Rows from a 3D scene dataset
┄┄┄┄┄┄

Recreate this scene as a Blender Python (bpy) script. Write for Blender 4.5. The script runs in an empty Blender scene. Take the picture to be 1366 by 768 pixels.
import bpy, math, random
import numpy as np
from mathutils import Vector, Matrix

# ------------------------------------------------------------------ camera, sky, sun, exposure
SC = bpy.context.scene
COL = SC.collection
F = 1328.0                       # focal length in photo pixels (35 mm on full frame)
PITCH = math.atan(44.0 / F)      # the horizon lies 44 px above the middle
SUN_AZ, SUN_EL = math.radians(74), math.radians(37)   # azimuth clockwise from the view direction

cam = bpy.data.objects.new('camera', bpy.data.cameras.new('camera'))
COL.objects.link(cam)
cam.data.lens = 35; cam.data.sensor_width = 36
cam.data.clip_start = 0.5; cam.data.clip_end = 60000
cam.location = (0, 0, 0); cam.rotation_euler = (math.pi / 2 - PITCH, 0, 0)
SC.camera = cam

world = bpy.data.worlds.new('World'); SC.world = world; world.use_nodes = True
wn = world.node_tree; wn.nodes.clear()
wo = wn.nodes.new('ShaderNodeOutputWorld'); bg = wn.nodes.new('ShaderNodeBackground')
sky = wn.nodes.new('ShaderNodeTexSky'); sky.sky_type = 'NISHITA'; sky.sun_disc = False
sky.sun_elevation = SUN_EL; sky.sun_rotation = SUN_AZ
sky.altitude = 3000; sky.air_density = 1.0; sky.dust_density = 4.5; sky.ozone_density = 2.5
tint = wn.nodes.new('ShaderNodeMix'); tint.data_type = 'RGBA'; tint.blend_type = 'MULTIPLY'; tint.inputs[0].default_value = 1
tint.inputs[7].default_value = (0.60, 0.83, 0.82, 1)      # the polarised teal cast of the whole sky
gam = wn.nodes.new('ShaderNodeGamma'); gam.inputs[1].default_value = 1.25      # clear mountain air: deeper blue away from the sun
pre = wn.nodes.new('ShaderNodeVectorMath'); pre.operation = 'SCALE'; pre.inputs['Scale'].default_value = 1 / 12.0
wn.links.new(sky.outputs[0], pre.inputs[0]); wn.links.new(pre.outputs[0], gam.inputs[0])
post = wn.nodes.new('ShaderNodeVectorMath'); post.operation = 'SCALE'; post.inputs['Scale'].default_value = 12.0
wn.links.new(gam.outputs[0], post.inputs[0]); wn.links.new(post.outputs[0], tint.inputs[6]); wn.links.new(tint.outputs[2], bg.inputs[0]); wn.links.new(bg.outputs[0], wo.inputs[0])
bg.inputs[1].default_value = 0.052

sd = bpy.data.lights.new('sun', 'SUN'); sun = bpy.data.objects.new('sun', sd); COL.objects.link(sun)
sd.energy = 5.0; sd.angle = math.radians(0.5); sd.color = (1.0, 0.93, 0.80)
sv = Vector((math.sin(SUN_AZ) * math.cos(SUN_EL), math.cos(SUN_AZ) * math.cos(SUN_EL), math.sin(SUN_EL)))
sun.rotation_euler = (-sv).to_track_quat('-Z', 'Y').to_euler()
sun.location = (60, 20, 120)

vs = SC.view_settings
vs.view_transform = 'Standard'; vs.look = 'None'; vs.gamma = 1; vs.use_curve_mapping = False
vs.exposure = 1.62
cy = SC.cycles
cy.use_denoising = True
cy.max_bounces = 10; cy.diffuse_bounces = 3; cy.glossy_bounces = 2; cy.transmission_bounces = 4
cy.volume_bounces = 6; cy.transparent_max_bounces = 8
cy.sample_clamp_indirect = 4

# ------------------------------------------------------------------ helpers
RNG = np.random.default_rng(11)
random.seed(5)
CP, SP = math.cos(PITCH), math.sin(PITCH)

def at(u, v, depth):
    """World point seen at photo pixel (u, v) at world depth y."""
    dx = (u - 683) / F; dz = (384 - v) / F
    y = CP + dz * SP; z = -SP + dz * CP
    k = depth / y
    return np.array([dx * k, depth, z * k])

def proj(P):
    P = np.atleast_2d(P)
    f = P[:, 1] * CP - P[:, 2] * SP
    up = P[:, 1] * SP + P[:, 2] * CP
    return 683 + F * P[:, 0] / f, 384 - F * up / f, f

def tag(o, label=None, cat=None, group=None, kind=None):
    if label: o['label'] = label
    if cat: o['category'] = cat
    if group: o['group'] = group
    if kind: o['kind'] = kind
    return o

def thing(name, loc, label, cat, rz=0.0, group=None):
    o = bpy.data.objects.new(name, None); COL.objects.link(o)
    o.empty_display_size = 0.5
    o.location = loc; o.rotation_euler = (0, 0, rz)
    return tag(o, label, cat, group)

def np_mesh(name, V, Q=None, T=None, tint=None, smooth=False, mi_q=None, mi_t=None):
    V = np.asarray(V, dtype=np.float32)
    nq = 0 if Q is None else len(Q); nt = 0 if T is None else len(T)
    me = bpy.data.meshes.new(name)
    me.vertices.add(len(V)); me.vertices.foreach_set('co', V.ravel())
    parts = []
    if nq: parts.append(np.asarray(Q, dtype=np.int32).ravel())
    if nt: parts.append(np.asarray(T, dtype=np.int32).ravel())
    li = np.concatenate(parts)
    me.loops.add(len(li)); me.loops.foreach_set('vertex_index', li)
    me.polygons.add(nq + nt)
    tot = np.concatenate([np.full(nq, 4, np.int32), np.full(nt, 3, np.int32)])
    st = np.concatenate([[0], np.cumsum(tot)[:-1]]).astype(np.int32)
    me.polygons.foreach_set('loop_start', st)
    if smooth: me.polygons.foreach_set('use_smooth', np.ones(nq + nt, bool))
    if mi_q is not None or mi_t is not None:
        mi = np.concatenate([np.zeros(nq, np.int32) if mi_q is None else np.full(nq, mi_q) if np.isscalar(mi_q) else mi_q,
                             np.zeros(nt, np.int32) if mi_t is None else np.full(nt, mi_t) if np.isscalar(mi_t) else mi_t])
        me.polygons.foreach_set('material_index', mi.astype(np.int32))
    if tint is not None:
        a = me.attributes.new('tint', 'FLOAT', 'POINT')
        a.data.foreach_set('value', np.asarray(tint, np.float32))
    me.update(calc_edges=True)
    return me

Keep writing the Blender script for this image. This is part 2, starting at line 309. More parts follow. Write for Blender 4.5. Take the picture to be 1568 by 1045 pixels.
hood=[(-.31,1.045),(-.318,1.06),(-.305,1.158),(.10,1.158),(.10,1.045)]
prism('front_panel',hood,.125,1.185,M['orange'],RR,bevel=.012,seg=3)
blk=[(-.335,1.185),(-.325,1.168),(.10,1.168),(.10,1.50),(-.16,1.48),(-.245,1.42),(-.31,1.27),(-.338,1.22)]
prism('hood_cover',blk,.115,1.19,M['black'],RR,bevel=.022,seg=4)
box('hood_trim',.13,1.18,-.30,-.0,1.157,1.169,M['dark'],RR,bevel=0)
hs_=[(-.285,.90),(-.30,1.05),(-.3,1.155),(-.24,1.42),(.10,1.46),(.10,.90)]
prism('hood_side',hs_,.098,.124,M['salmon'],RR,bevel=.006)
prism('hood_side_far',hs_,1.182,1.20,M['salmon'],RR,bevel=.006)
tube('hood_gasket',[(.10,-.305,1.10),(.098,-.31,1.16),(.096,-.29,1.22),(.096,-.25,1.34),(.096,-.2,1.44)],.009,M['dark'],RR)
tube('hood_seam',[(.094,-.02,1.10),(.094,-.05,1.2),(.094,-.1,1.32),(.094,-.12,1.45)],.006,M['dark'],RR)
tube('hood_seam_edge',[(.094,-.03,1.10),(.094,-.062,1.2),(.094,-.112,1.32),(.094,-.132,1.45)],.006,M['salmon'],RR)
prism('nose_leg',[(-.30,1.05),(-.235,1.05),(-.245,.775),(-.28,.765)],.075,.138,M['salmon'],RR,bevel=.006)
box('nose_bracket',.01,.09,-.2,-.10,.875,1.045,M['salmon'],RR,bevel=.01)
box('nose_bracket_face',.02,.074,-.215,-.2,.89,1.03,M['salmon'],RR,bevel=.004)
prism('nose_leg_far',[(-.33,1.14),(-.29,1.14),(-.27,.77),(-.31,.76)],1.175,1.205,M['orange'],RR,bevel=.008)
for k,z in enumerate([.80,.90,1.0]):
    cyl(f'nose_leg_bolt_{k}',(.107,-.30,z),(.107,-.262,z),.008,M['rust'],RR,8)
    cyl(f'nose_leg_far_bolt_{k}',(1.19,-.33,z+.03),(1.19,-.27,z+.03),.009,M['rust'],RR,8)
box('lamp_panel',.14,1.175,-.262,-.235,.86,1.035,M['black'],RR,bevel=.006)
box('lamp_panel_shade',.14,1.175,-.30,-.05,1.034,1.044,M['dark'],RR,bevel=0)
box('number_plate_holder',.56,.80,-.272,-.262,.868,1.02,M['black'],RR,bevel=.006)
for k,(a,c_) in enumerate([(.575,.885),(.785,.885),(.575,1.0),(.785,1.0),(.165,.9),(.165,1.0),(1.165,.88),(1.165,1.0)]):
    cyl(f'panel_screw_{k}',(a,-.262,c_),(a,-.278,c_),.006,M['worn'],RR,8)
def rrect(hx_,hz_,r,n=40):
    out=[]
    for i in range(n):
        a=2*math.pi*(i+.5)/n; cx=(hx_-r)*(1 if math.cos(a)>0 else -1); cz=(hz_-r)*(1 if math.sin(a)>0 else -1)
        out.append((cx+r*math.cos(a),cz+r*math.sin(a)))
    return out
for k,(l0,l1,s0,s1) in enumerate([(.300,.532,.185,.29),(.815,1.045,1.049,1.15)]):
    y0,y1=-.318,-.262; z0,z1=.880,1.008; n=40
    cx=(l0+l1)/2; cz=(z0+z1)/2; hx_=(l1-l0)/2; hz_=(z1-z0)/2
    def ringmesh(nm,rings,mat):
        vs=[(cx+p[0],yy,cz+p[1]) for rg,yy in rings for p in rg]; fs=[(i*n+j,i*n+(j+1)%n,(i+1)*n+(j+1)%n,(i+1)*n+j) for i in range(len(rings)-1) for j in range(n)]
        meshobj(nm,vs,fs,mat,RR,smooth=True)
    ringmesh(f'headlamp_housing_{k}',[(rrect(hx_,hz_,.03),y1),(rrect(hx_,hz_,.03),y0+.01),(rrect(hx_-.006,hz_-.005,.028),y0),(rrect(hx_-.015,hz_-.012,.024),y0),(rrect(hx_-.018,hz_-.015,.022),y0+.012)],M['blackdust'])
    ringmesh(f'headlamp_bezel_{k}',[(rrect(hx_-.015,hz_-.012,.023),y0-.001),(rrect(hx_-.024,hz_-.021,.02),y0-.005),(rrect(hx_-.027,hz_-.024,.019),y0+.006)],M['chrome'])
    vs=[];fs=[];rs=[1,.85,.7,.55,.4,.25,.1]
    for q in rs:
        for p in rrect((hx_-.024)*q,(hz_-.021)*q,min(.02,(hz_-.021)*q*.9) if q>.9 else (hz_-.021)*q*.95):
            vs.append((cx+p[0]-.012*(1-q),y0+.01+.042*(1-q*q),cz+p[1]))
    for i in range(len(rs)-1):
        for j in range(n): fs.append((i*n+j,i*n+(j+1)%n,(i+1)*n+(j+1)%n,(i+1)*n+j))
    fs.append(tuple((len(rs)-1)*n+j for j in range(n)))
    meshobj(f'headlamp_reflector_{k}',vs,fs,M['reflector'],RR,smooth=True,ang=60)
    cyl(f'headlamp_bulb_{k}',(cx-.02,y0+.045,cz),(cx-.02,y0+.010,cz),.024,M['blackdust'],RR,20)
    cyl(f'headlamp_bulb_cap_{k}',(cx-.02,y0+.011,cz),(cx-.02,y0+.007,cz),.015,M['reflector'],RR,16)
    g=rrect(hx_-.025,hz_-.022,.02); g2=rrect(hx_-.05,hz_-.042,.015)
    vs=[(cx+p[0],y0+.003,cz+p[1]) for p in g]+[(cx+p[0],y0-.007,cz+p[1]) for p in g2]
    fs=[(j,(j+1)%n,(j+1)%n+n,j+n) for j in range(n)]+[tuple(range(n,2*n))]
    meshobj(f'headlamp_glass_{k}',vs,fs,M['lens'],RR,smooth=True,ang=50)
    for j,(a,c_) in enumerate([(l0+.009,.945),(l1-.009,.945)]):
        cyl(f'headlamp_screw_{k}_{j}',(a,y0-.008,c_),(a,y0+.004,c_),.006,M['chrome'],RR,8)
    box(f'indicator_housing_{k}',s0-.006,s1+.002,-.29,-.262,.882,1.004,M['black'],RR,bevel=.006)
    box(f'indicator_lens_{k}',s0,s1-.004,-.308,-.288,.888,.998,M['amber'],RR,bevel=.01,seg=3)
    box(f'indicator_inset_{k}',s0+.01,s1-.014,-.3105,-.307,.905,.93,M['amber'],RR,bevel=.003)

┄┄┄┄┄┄

| INSTRUCTION |
Pull out every line of the entries that includes the word "picture".

| EXERCISE SOLUTION |
Recreate this scene as a Blender Python (bpy) script. Write for Blender 4.5. The script runs in an empty Blender scene. Take the picture to be 1366 by 768 pixels.
Keep writing the Blender script for this image. This is part 2, starting at line 309. More parts follow. Write for Blender 4.5. Take the picture to be 1568 by 1045 pixels.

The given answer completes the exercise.